Expus, detalhadamente
o programa que tínhamos levado quase um ano a montar, e que estava pronto a ser
posto em funcionamento.
Como era evidente o
novo governo deveria rever os textos e dar-lhe o sentido que entendesse. O
professor estava pronto a fazer as necessárias alterações. Tudo quanto faltava
era mandar imprimir os cadernos, o que o banco continuava disposto a fazer a
seu cargo, distribui-los e começar.
O ministro, ouviu,
ouviu, sua cara imóvel como uma máscara maconde.
-
Porque é que o banco, sendo uma empresa capitalista, quer alfabetizar as
populações?
Já faltava mesmo uma
perguntinha de caráter vermelhusco!
-
O senhor sabe que em qualquer parte do mundo todas as empresas visam um lucro.
Mesmo no bloco soviético. Se não tiverem lucro quem arca com as despesas é o
povo! No mundo ocidental é o mesmo. A única coisa que há a fazer é controlar as
margens para que não sejam abusivas. Além disso o banco ao pensar neste
projeto, olhou para o futuro, e como tudo quanto um banco tem para oferecer,
qualquer outro banco também tem, aos mesmos custos, imaginámos que este
investimento nos poderia trazer um dia, bem mais tarde, a simpatia da população
e assim termos mais facilidade em cativar clientes.
-
Mas porque é que o banco, sendo uma empresa capitalista quer alfabetizar as
populações?
A mesma pergunta! Ou
estava a gozar comigo ou algo novo estava a aparecer-lhe pela frente, coisa que
ele nem imaginava que pudesse existir.
Respondi dentro da
mesma tónica e rebuscava no fundo das minhas capacidades, argumentos que o
convencessem que, da parte do banco, não havia jogo escondido, político, de
branco contra negro, ou anti independência, sei lá! Sei que suei para tentar
arrancar daquela cara fechada a sete chaves algo que pudesse permitir uma troca
de idéias mais normal.
A mocinha, lindona,
de vez em quando, sem que o chefe visse, ia assentindo, naturalmente, com a
cabeça, parecendo concordar que o programa só poderia trazer vantagens até para
o novo governo, dentro da medida em que a revisão dos textos levasse a
introduzir frases de nova mentalização, o que era fácil. Tudo isto expus ao
ministro. Ao fim de uma hora de muita luta verbal aquela máscara moveu um
pequeno músculo! Aleluia! Começava a sair detrás de todo aquele gelo e a ser só
gente.
Nessa altura
descontraí um pouco a conversa e, glória minha, desculpem a imodéstia, consegui
fazer sorrir aquele homem, inteligente, mas certamente também traumatizado, o
que permitiu que a troca de idéias fluísse mais naturalmente.
Saí de lá com a
certeza de que o diálogo estava estabelecido. A primeira hora tinha sido
unicamente um extenuante monólogo. À despedida disse-me que tinha pela frente
uma tarefa imensa e dificílima, o que eu sabia ser verdade, ia pensar nisso e
na próxima semana voltaríamos a falar.
-
A doutora... lhe telefonará.
Aguardei, e lá veio
um dia o telefonema marcando outra reunião. O ministro já não trouxe a máscara.

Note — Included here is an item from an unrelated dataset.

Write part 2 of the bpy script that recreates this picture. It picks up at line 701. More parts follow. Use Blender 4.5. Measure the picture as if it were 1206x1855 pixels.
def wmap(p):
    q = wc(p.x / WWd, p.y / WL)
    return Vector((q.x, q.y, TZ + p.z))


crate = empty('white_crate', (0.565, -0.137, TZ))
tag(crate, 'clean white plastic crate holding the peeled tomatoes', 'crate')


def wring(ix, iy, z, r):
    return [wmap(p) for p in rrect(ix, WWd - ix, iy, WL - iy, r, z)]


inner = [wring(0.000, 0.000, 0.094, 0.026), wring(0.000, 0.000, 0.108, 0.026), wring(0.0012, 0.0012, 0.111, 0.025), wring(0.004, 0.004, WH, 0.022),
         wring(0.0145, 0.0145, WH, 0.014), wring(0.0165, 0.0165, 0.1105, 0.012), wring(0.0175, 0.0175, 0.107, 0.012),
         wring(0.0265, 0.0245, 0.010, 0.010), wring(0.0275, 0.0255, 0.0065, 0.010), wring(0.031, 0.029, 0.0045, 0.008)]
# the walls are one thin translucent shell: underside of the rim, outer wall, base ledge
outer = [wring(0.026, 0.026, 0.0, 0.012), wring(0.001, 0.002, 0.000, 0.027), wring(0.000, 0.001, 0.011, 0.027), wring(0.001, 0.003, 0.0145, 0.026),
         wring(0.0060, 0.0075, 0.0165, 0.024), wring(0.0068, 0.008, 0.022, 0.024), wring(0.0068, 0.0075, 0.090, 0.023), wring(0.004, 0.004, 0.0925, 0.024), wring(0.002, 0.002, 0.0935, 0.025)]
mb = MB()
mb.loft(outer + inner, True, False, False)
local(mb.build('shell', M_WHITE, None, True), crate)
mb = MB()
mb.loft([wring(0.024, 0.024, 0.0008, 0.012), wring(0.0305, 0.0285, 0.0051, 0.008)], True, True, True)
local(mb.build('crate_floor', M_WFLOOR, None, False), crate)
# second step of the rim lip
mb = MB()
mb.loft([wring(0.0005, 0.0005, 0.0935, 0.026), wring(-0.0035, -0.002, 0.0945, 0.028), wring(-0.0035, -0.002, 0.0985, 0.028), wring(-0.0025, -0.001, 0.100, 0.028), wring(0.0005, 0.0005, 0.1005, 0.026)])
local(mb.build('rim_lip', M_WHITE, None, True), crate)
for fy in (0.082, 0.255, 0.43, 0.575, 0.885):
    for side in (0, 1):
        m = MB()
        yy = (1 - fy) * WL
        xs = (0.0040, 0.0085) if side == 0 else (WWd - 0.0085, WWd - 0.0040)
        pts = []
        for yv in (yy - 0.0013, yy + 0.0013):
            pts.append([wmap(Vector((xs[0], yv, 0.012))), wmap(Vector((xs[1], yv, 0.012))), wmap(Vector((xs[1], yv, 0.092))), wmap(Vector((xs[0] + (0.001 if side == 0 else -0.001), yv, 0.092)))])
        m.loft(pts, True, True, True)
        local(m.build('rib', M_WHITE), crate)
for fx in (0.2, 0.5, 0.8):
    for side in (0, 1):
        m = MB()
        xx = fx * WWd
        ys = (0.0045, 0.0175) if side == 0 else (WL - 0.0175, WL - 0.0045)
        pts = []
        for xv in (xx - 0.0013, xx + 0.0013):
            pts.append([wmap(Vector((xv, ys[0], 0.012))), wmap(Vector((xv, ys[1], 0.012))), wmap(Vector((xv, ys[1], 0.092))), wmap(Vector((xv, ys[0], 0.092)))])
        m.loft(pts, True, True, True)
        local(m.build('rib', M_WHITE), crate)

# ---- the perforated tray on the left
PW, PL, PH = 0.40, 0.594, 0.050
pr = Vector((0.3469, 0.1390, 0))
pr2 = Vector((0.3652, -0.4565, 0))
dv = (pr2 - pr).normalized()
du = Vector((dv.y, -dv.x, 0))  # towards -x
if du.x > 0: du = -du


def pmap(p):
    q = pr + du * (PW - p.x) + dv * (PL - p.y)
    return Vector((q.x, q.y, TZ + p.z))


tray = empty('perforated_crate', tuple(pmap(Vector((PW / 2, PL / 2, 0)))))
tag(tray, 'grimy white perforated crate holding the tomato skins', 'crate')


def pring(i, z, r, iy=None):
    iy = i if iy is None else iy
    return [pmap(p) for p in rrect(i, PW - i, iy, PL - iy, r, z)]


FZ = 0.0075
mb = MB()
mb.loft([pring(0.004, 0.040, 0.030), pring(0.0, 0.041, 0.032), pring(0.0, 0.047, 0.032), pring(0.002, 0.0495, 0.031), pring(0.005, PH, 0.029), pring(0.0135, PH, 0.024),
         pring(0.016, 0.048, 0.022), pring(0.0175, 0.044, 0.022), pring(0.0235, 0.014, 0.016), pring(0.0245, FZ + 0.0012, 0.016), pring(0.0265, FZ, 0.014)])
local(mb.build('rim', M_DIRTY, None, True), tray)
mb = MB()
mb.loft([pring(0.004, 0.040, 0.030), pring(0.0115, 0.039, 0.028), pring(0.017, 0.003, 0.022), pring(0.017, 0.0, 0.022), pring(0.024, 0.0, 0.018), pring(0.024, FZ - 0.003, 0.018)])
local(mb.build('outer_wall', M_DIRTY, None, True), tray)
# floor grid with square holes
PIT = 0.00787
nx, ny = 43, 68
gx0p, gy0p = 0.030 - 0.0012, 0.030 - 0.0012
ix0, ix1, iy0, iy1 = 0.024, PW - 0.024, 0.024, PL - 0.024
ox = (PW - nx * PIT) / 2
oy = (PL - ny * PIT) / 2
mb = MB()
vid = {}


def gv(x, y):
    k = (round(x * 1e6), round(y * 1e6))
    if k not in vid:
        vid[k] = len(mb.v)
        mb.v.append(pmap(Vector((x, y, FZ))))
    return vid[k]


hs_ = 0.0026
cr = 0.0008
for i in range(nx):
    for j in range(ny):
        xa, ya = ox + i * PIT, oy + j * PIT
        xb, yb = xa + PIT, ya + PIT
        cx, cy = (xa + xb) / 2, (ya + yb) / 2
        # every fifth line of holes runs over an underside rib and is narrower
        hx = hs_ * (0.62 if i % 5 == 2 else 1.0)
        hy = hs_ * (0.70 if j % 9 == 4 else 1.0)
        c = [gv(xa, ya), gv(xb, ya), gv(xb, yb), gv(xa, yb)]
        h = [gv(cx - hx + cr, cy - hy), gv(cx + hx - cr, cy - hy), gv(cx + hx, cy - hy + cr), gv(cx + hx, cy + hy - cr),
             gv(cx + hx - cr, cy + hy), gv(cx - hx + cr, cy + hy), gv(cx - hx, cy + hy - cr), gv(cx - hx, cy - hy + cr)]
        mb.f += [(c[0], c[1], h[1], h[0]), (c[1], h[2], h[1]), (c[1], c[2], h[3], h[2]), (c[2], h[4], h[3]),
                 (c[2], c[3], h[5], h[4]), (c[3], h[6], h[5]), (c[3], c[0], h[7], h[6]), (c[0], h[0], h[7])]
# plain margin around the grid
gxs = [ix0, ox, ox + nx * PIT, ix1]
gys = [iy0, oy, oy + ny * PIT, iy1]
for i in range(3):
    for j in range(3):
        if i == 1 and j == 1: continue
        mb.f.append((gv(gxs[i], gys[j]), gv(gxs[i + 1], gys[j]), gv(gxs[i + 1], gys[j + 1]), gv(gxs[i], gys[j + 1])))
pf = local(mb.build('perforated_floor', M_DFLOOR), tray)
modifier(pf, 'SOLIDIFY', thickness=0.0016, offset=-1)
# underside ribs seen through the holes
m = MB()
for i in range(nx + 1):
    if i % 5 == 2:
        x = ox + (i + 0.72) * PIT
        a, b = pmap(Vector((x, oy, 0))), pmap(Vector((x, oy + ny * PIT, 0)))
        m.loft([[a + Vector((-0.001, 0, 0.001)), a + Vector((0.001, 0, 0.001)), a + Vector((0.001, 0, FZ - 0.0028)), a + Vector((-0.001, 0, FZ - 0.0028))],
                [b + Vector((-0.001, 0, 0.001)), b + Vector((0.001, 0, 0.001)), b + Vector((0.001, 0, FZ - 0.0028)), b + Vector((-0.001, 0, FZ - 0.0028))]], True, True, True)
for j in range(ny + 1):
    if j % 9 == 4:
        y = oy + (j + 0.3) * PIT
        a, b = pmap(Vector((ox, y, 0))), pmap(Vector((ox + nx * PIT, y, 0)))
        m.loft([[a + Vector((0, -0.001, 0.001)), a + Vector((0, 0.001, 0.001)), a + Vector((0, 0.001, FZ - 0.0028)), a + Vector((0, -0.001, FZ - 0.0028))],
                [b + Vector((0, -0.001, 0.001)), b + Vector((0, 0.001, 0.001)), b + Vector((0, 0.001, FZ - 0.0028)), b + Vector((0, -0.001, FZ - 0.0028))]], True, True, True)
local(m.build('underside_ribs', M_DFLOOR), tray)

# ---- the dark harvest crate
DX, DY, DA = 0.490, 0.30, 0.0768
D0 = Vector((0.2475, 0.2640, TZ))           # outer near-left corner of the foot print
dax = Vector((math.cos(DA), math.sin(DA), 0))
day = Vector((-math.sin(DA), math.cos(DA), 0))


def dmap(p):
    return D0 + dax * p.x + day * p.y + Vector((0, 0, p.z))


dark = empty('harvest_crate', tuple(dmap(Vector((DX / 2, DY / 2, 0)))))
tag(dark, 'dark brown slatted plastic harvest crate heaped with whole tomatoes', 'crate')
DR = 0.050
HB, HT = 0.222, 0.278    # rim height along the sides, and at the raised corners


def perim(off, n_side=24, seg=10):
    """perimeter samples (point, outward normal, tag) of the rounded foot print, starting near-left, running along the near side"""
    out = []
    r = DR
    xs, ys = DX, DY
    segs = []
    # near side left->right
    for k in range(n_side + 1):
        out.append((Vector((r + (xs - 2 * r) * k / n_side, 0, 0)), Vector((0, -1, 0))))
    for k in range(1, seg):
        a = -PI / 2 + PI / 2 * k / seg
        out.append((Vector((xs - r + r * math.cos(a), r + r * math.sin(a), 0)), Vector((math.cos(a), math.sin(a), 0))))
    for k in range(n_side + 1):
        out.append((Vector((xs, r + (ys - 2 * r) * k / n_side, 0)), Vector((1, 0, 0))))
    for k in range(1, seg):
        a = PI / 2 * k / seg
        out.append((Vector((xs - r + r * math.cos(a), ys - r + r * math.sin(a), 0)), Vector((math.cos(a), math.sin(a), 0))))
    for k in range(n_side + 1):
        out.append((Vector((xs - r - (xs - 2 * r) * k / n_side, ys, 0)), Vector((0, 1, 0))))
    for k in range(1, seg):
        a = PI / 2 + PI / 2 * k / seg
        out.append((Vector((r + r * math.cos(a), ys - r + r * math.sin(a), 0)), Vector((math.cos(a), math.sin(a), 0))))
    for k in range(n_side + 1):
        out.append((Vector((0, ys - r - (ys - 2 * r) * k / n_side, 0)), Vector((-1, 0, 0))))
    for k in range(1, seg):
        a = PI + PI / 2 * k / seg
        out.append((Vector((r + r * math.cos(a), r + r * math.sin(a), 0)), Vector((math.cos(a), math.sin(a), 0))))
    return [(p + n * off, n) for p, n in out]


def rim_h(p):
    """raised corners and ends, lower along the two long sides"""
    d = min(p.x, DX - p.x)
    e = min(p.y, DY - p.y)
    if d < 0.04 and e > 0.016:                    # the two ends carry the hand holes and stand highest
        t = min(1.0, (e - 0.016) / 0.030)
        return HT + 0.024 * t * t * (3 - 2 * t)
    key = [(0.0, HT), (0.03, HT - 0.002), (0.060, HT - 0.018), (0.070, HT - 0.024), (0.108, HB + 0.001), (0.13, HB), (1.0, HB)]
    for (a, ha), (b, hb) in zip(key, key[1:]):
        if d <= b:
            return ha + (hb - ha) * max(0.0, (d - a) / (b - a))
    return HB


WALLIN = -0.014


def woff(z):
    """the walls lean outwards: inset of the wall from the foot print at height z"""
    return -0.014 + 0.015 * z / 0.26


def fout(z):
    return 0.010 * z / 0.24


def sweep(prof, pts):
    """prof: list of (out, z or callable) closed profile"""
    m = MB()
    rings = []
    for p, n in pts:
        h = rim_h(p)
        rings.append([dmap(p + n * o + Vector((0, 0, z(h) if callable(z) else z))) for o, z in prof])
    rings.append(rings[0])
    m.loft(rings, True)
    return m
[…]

Vinha com cara de gente. Infelizmente tantas eram as suas preocupações, e tão
pouca a gente disponível para montar toda uma nova estrutura educacional, num
país novo, não podiam comprometer-se em lançar esse programa durante os
primeiros tempos.
-
Talvez mais tarde.
Não houve, nunca
mais, esse mais tarde. Tive muita
pena que não tivessem aceite. Estava tudo feito, pronto, e teria sido uma
tremenda ajuda ao novo país, totalmente desinteressada. O trabalho deve ter-se
perdido, mas quem mais perdeu foram aqueles que não se alfabetizaram.